The difference in the data is primarily due to variations in the number of reported micro-lenders and the treatment of hanging accounts, which refers to an active account for which lenders have not updated the latest information to the credit bureaus, according to Sa-Dhan September quarter report.

Small finance banks like ESAF, Equitas, and Ujjivan reported sequential growth in their respective micro loan asset portfolios in the December quarter, after a long gap. CreditAccess Grameen, India’s largest NBFC-MFI, also showed a sequential rise in gross loan portfolio.

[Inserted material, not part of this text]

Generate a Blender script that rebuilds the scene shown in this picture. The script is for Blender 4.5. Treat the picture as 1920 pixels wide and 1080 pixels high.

“There are early signs of recovery in microfinance, and we have started thinking of growing the book, albeit cautiously,” Federal Bank managing director KVS Manian said last week. “The month of May saw the peak of slippages, after that we have seen a decline in slippages every month.”

India Ratings & Research has revised the outlook on the microfinance sector to neutral from deteriorating, while maintaining a stable rating outlook for FY27. The rating company said the sector has largely overcome the headwinds of FY25-FY26, with borrower-level overleverage and asset-quality stress decreasing.

“We see FY27 as a recovery year following the stress in FY25-FY26,” said Karan Gupta, head and director financial institutions at the rating company. “A shift toward individual and non-MFI loans will further mitigate the risk. Also, players are expected to scale up credit-guarantee backed disbursements to strengthen credit risk buffers.”